Yes, I'm Gay and Divorced. No, I Didn't Just Come Out of the Closet

Civil gay marriage, 2 men holding hands while sitting on the chairs, wearing black suits. Background is brown and red, horizo
Civil gay marriage, 2 men holding hands while sitting on the chairs, wearing black suits. Background is brown and red, horizontal frame

I'm 30, slightly embittered, gay, white and living in London. So there are theoretically a lot of people like me, all around me -- especially considering I live in South London, just down the road from Vauxhall and Clapham, but there is one thing that makes me a little different, and it seems to make many gay men around me uncomfortable.

I'm divorced. Well, no, dissolved, because it was a civil partnership -- but we lack a term for people who have had a "dissolution of civil partnership." Calling myself dissolved, really, is like calling myself a packet of Metamucil mixed with water, but anyway, I'm digressing...

Getting into the specifics of how, why and who is pretty much irrelevant, but the facts are true. I went to Marylebone town hall a few years ago and signed a bit of paper in front of my whole family and his whole family, and we danced and laughed and drank and I thought everything was pretty much a done deal. That was my love life, sorted.

No, not quite. It all went spectacularly wrong and it's done. The process of it ending was horrible, and thank the spaghetti monster, I'm a writer -- because it's certainly given me plenty of "life experience" to write from. If, as Nora Ephron once said, "everything is copy," I've now got enough copy to last at least a few series and maybe a best original screenplay nomination. (I'm coming for you, Dustin Lance Black.)

The first question I always get asked is how coming out of the closet has been for me, so late -- as if being divorced means that I've just realized that I'm gay. The question comes with veneer of "oh, you poor thing" meaning "ooh, fresh meat." And of course I then say, "No, it's from a guy."

And the confusion becomes deeper. The fact that I was in a monogamous almost "straight styled" relationship for four years confuses many, and I almost get treated like a gazelle that just accidentally stumbled onto Old Compton Street. The idea of one guy, forever, scares a lot of people. In retrospect, post-divorce, it scares me too.

I always thought I'd get married one day -- to a guy -- because I've never actually lived anywhere where some sort of legal paperwork wasn't available. I came out in 2003, and my home state of Massachusetts has had gay marriage since then. I moved to Canada in 2008, and they've had it for over a decade now as well. And when I moved to the UK in 2009, there were civil partnerships available. So when I did, it was entirely an expected part of my life.

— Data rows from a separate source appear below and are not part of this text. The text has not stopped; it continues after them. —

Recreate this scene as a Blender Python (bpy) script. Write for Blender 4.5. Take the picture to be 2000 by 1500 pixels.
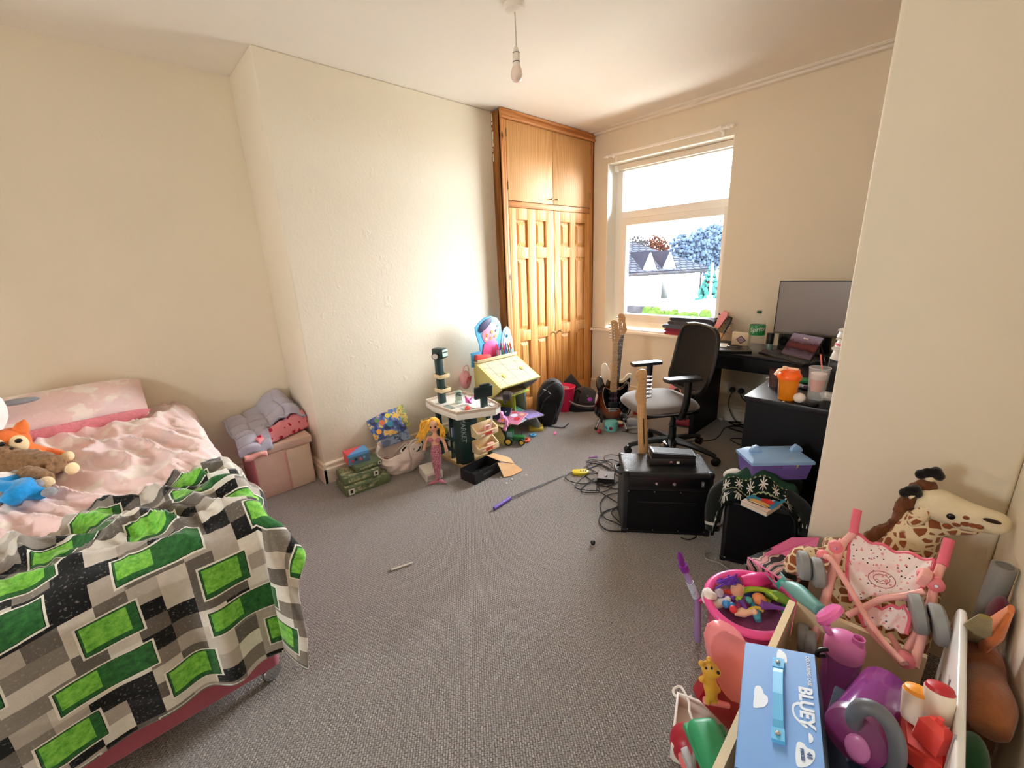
import bpy, bmesh, math, random
from mathutils import Vector, Matrix, Euler, noise
for o in list(bpy.data.objects): bpy.data.objects.remove(o)
SC = bpy.context.scene
COL = SC.collection
V = Vector
PI = math.pi
R_ = random.Random(7)

# ------------------------------------------------------------------ camera, sky, exposure
EYE = V((0.0, 0.0, 1.45))
FPX = 818.0                                   # focal length in pixels of the 2000 px wide frame
YAW, PIT, ROL = -0.81926856, -0.27669141, -0.04180015
_f = V((math.sin(YAW)*math.cos(PIT), math.cos(YAW)*math.cos(PIT), math.sin(PIT)))
_r = V((math.cos(YAW), -math.sin(YAW), 0)); _u = _r.cross(_f)
RIGHT = _r*math.cos(ROL) + _u*math.sin(ROL)
UP = _u*math.cos(ROL) - _r*math.sin(ROL)
FWD = _f
cam_d = bpy.data.cameras.new('camera'); cam = bpy.data.objects.new('camera', cam_d); COL.objects.link(cam)
cam_d.sensor_width = 36.0; cam_d.lens = FPX*36/2000; cam_d.clip_start = 0.02; cam_d.clip_end = 500
cam.matrix_world = Matrix(((RIGHT.x, UP.x, -FWD.x, EYE.x), (RIGHT.y, UP.y, -FWD.y, EYE.y), (RIGHT.z, UP.z, -FWD.z, EYE.z), (0, 0, 0, 1)))
SC.camera = cam

SKY = 26.0
EXPO = 1.20
BULB = 0.0
world = bpy.data.worlds.new('sky'); SC.world = world; world.use_nodes = True
_bg = world.node_tree.nodes['Background']
_bg.inputs[0].default_value = (0.93, 0.97, 1.0, 1); _bg.inputs[1].default_value = SKY
SC.view_settings.view_transform = 'Standard'; SC.view_settings.look = 'None'
SC.view_settings.exposure = EXPO; SC.view_settings.gamma = 1.0; SC.view_settings.use_curve_mapping = False
SC.cycles.use_denoising = True
SC.cycles.max_bounces = 14; SC.cycles.diffuse_bounces = 10; SC.cycles.glossy_bounces = 4
SC.cycles.transmission_bounces = 8; SC.cycles.transparent_max_bounces = 12
SC.cycles.sample_clamp_indirect = 6.0
SC.cycles.caustics_reflective = False; SC.cycles.caustics_refractive = False

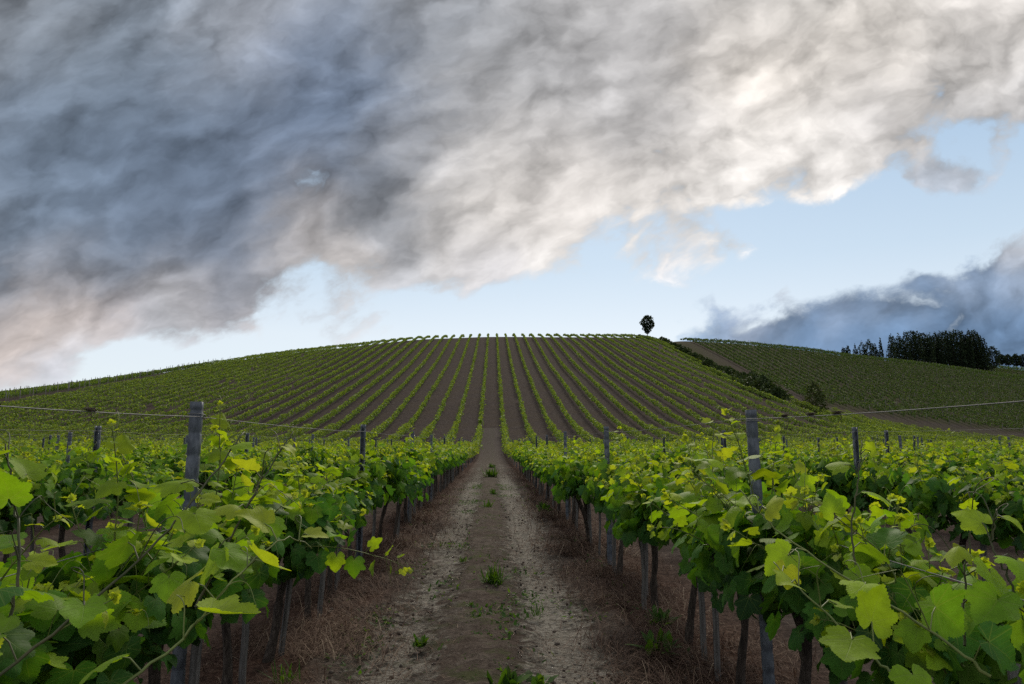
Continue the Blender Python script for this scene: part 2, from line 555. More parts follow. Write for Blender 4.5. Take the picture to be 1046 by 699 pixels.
def mat_simple(name, cols, scale, rough=0.8, bump=0.4, dist=0.01, stretch=(1, 1, 1), spec=0.3, metal=0.0, detail=6):
    m, t, out = new_mat(name)
    mp = t.n('ShaderNodeMapping')
    t.put(mp.inputs[0], t.n('ShaderNodeTexCoord').outputs['Object'])
    mp.inputs['Scale'].default_value = stretch
    n = t.noise(mp.outputs[0], scale, detail, 0.62, 0.3)
    k = len(cols)
    c = t.ramp(n, [(0.30 + 0.40 * i / (k - 1), cc) for i, cc in enumerate(cols)])
    p = t.n('ShaderNodeBsdfPrincipled', Roughness=rough, Metallic=metal)
    p.inputs['Specular IOR Level'].default_value = spec
    t.put(p.inputs['Base Color'], c)
    if bump:
        b = t.n('ShaderNodeBump', Strength=bump, Distance=dist)
        t.put(b.inputs['Height'], t.noise(mp.outputs[0], scale * 2.2, 5, 0.65, 0.2))
        t.put(p.inputs['Normal'], b.outputs[0])
    t.put(out.inputs[0], p.outputs[0])
    return m


M_BARK = mat_simple('vine_bark', [(0.022, 0.017, 0.014), (0.055, 0.042, 0.034), (0.12, 0.098, 0.082)], 26, 0.9, 0.9, 0.02, (3, 3, 0.6))
M_STAKE = mat_simple('grey_stake_wood', [(0.06, 0.056, 0.055), (0.11, 0.105, 0.10), (0.18, 0.17, 0.16)], 30, 0.85, 0.6, 0.006, (4, 4, 0.35))
M_POST = mat_simple('weathered_steel_post', [(0.042, 0.050, 0.064), (0.078, 0.092, 0.115), (0.16, 0.18, 0.21)], 34, 0.6, 0.5, 0.003, (1, 1, 0.4), 0.5, 0.25)
M_WIRE = mat_simple('galvanised_wire', [(0.10, 0.10, 0.11), (0.20, 0.205, 0.21)], 40, 0.6, 0, metal=0.3)
M_STEM = mat_simple('green_shoot', [(0.065, 0.085, 0.025), (0.125, 0.16, 0.04), (0.19, 0.21, 0.06)], 14, 0.5, 0.2, 0.002)
M_CANE = mat_simple('brown_green_cane', [(0.030, 0.040, 0.016), (0.055, 0.06, 0.024), (0.08, 0.075, 0.03)], 12, 0.55, 0.2, 0.002)
M_TENDRIL = mat_simple('dry_tendril', [(0.03, 0.022, 0.018), (0.07, 0.05, 0.04)], 40, 0.9, 0.2)
M_TRUNK = mat_simple('tree_bark', [(0.03, 0.025, 0.02), (0.07, 0.058, 0.046)], 4, 0.9, 0.6)


def mat_soil():
    m, t, out = new_mat('vineyard_soil')
    pos = t.n('ShaderNodeNewGeometry').outputs['Position']
    n1 = t.noise(pos, 0.35, 5, 0.6)
    n2 = t.noise(pos, 3.2, 6, 0.65, 0.4)
    n3 = t.noise(pos, 26.0, 6, 0.7)
    c = t.ramp(n2, [(0.30, (0.032, 0.025, 0.022)), (0.5, (0.056, 0.045, 0.040)), (0.68, (0.098, 0.081, 0.071))])
    c = t.mix(t.mapr(n1, 0.42, 0.62, 0.0, 0.55), c, (0.064, 0.050, 0.038))
    # dry litter under the rows (only close to the path it shows as red brown)
    litter = t.attr('litter')
    lc = t.ramp(n3, [(0.3, (0.040, 0.023, 0.017)), (0.52, (0.080, 0.046, 0.034)), (0.7, (0.14, 0.092, 0.066))])
    c = t.mix(t.m('MULTIPLY', litter, t.mapr(n2, 0.30, 0.55, 0.55, 1.0)), c, lc)
    # sparse green weeds and grassy verges
    green = t.attr('green')
    gn = t.mapr(t.noise(pos, 1.1, 6, 0.7), 0.42, 0.62)
    gc = t.ramp(n3, [(0.3, (0.026, 0.034, 0.013)), (0.55, (0.052, 0.056, 0.022)), (0.75, (0.09, 0.085, 0.042))])
    c = t.mix(t.m('MULTIPLY', green, t.m('ADD', t.m('MULTIPLY', gn, 0.6), 0.4)), c, gc)
    c = t.vm('SCALE', c, scale=t.mapr(n3, 0.3, 0.7, 0.75, 1.25, False))
    p = t.n('ShaderNodeBsdfPrincipled', Roughness=1.0)
    p.inputs['Specular IOR Level'].default_value = 0.02
    t.put(p.inputs['Base Color'], c)
    b = t.n('ShaderNodeBump', Strength=0.8, Distance=0.05)
    t.put(b.inputs['Height'], t.m('ADD', n3, t.m('MULTIPLY', n2, 2.0)))
    t.put(p.inputs['Normal'], b.outputs[0])
    t.put(out.inputs[0], p.outputs[0])
    return m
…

However, I've also moved around a lot, see above, so I never really expected any serious relationships to develop. I'm so petrified of using the phrase "I love you" to someone who I haven't comfortably farted in front of since birth, that I've used it twice -- my first high school boyfriend, and then eventually my ex-husband. My M.O., so to speak, has been "have fun, and when the guy comes along that you think is worth sticking around for you do it. And you do it good."

So when they ask the next question "was it for the visa?" and I say "No, I loved him," it gets even more... awkward. It seems almost Disney Fairy Tale Princess of me in retrospect to have thought that way, and this poor guy chatting me up kinda knows it but also doesn't and therefore doesn't know how to react.

In some ways, it feels like coming out again, because even though Gay Divorce is a new thing, there's an odd shaming that happens whenever I talk about it with a new... person.

It's not that they necessarily mean to say "how dare you get divorced," and they don't, but there's a certain uncomfortable change of tone to the atmosphere when I drop the D word. Like I may have just accidentally caused a crack in their dream car's windshield, and they can't help but stare at it.

In a world where many gay men revel in meat market clubs, going to the gym and fantasizing about that next guy with the washboard abs, or even just throwing shade because someone is wearing the wrong color on the wrong day of the week, my marital status causes a lot of discomfort in ways I never expected. Honestly, I can't tell if it's shade being thrown at me, or at the institution of marriage itself, via me.

I guess I'm just "on fleek" for being among the early gay divorcés, (if the kids are using that word, but I know they aren't because I'm using it ironically even at 30.)

So what's my M.O. now, post-divorce? I don't have one. And that's fine. I'm probably just as picky as I've always been about that special long term someone, possibly more so, and I have returned to making possibly ill-informed short term decisions around dating and sex. And who knows, if someone lasts for quite some time, and they can deal with all of the baggage a divorcé with trust issues, maybe they'll last "for good." But that's not the point right now.

If there's one thing I've learned from being so ahead-of-the-trend, it's that I'm proud that I jumped in and it went so badly. I tried it, and I loved doing it. And I hate that it went wrong, but I'm more sure than ever that it was the right choice, and I'll most likely make it again someday, if not very soon.

And, in the end, there will be at least one happy person in this long love story of mine -- my divorce lawyer.